• **TASK GOAL**
Starting at the first line of the listing below, repeat each line exactly until the line containing "S.render.engine = 'CYCLES'", which you include. Leave out pictures.

• **SOURCE EXCERPT**

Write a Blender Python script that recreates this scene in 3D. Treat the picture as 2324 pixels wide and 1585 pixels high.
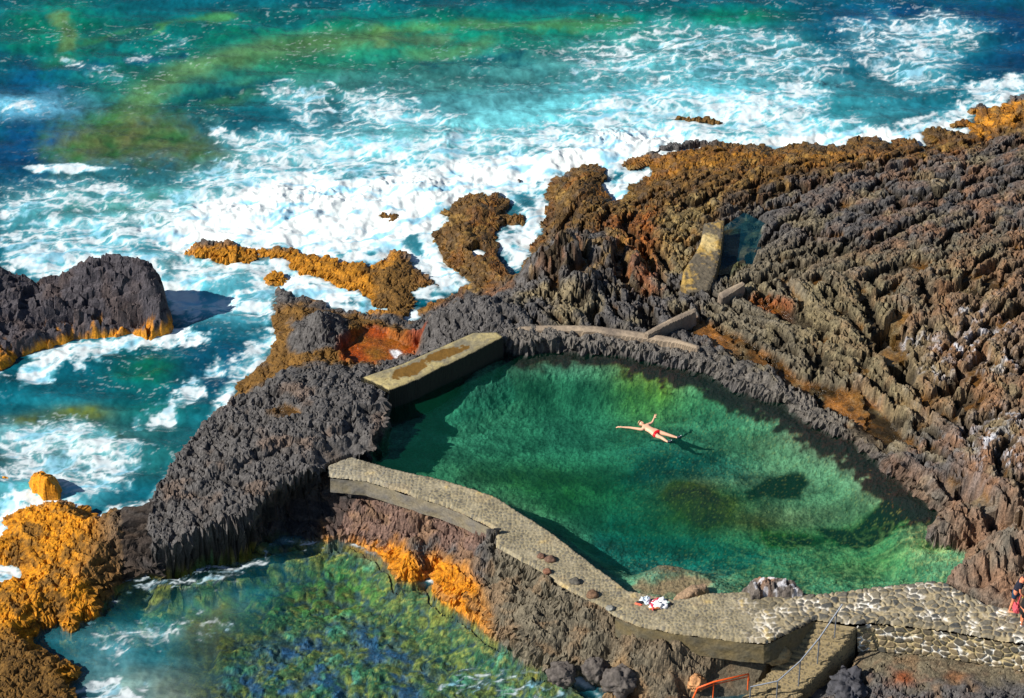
import bpy, bmesh, math, random
import numpy as np
from mathutils import Vector, Matrix, noise as mn
for o in list(bpy.data.objects): bpy.data.objects.remove(o)
S = bpy.context.scene
C = S.collection
R = math.radians

# ---------------------------------------------------------------- camera, sky, sun
FOC, DIST, DEP = 120.0, 120.0, R(40)
CAM = np.array([0.0, -DIST*math.cos(DEP), DIST*math.sin(DEP)])
cd = bpy.data.cameras.new('camera'); cam = bpy.data.objects.new('camera', cd); C.objects.link(cam)
cam.location = CAM.tolist(); cam.rotation_euler = (R(90)-DEP, 0, 0)
cd.lens = FOC; cd.sensor_width = 36; cd.clip_end = 5000; cd.clip_start = 1
S.camera = cam
SUN_EL, SUN_AZ = R(38), R(16)          # light travels towards (cos az, sin az)
w = bpy.data.worlds.new("World"); S.world = w; w.use_nodes = True
nt = w.node_tree; bg = nt.nodes['Background']; sky = nt.nodes.new('ShaderNodeTexSky')
sky.sky_type = 'NISHITA'; sky.sun_disc = False; sky.sun_elevation = SUN_EL
sky.sun_rotation = math.atan2(-math.cos(SUN_AZ), -math.sin(SUN_AZ))
sky.air_density = 1.0; sky.dust_density = 0.3; sky.ozone_density = 3.0
nt.links.new(sky.outputs[0], bg.inputs[0]); bg.inputs[1].default_value = 0.055
sl = bpy.data.lights.new('sun', 'SUN'); sl.energy = 5.0; sl.angle = R(0.5); sl.color = (1, .94, .84)
so = bpy.data.objects.new('sun', sl); C.objects.link(so)
Ld = Vector((math.cos(SUN_AZ)*math.cos(SUN_EL), math.sin(SUN_AZ)*math.cos(SUN_EL), -math.sin(SUN_EL)))
so.rotation_euler = Ld.to_track_quat('-Z', 'Y').to_euler()
S.view_settings.view_transform = 'Standard'; S.view_settings.look = 'None'
S.view_settings.gamma = 1; S.view_settings.exposure = 0.35
S.render.engine = 'CYCLES'

# ---------------------------------------------------------------- plan coordinates
# sketch coordinates (2324 x 1585) are surveyed onto the horizontal plane at height z
_f = np.array([0, math.cos(DEP), -math.sin(DEP)]); _u = np.array([0, math.sin(DEP), math.cos(DEP)])
def U(u, v, z=0.0):
    sx = (u/2324-.5)*36/FOC; sy = (.5-v/1585)*36*1585/2324/FOC
    d = _f + _u*sy; t = (z-CAM[2])/d[2]
    return (sx*t, CAM[1]+d[1]*t)
def V3(u, v, z): x, y = U(u, v, z); return Vector((x, y, z))
def PL(pts, z=0.0): return np.array([U(p[0], p[1], p[2] if len(p) > 2 else z) for p in pts])
def c(r, g, b):
    f = lambda q: (q/255/12.92 if q/255 <= .04045 else ((q/255+.055)/1.055)**2.4)
    return np.array([f(r), f(g), f(b)], dtype=np.float32)

# ---------------------------------------------------------------- noise
_rng = np.random.default_rng(7)
PERM = _rng.permutation(256).astype(np.int32); PERM = np.concatenate([PERM, PERM, PERM])
ANG = _rng.random(256)*2*np.pi; GX = np.cos(ANG).astype(np.float32); GY = np.sin(ANG).astype(np.float32)
RX = _rng.random(256).astype(np.float32); RY = _rng.random(256).astype(np.float32); RZ = _rng.random(256).astype(np.float32)
def pn(x, y, seed=0):
    x = x.astype(np.float32)+seed*17.31; y = y.astype(np.float32)+seed*9.17
    xi = np.floor(x).astype(np.int32); yi = np.floor(y).astype(np.int32)
    fx = x-xi; fy = y-yi; xi = xi & 255; yi = yi & 255
    def g(a, b, dx, dy):
        h = PERM[PERM[(xi+a) & 255]+((yi+b) & 255)]; return GX[h]*dx+GY[h]*dy
    u = fx*fx*fx*(fx*(fx*6-15)+10); v = fy*fy*fy*(fy*(fy*6-15)+10)
    a = g(0,0,fx,fy); b = g(1,0,fx-1,fy); d = g(0,1,fx,fy-1); e = g(1,1,fx-1,fy-1)
    return ((a+(b-a)*u)*(1-v)+(d+(e-d)*u)*v)*1.5
def fbm(x, y, o=4, seed=0, g=.5):
    s = 0; a = 1; t = 0
    for i in range(o): s = s+a*pn(x*2.03**i, y*2.03**i, seed+i*3); t += a; a *= g
    return s/t*1.3
def ridged(x, y, o=3, seed=0, g=.55):
    s = 0; a = 1; t = 0
    for i in range(o): s = s+a*(1-2*np.abs(pn(x*2.1**i, y*2.1**i, seed+i*5))); t += a; a *= g
    return s/t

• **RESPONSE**
Write a Blender Python script that recreates this scene in 3D. Treat the picture as 2324 pixels wide and 1585 pixels high.
import bpy, bmesh, math, random
import numpy as np
from mathutils import Vector, Matrix, noise as mn
for o in list(bpy.data.objects): bpy.data.objects.remove(o)
S = bpy.context.scene
C = S.collection
R = math.radians

# ---------------------------------------------------------------- camera, sky, sun
FOC, DIST, DEP = 120.0, 120.0, R(40)
CAM = np.array([0.0, -DIST*math.cos(DEP), DIST*math.sin(DEP)])
cd = bpy.data.cameras.new('camera'); cam = bpy.data.objects.new('camera', cd); C.objects.link(cam)
cam.location = CAM.tolist(); cam.rotation_euler = (R(90)-DEP, 0, 0)
cd.lens = FOC; cd.sensor_width = 36; cd.clip_end = 5000; cd.clip_start = 1
S.camera = cam
SUN_EL, SUN_AZ = R(38), R(16)          # light travels towards (cos az, sin az)
w = bpy.data.worlds.new("World"); S.world = w; w.use_nodes = True
nt = w.node_tree; bg = nt.nodes['Background']; sky = nt.nodes.new('ShaderNodeTexSky')
sky.sky_type = 'NISHITA'; sky.sun_disc = False; sky.sun_elevation = SUN_EL
sky.sun_rotation = math.atan2(-math.cos(SUN_AZ), -math.sin(SUN_AZ))
sky.air_density = 1.0; sky.dust_density = 0.3; sky.ozone_density = 3.0
nt.links.new(sky.outputs[0], bg.inputs[0]); bg.inputs[1].default_value = 0.055
sl = bpy.data.lights.new('sun', 'SUN'); sl.energy = 5.0; sl.angle = R(0.5); sl.color = (1, .94, .84)
so = bpy.data.objects.new('sun', sl); C.objects.link(so)
Ld = Vector((math.cos(SUN_AZ)*math.cos(SUN_EL), math.sin(SUN_AZ)*math.cos(SUN_EL), -math.sin(SUN_EL)))
so.rotation_euler = Ld.to_track_quat('-Z', 'Y').to_euler()
S.view_settings.view_transform = 'Standard'; S.view_settings.look = 'None'
S.view_settings.gamma = 1; S.view_settings.exposure = 0.35
S.render.engine = 'CYCLES'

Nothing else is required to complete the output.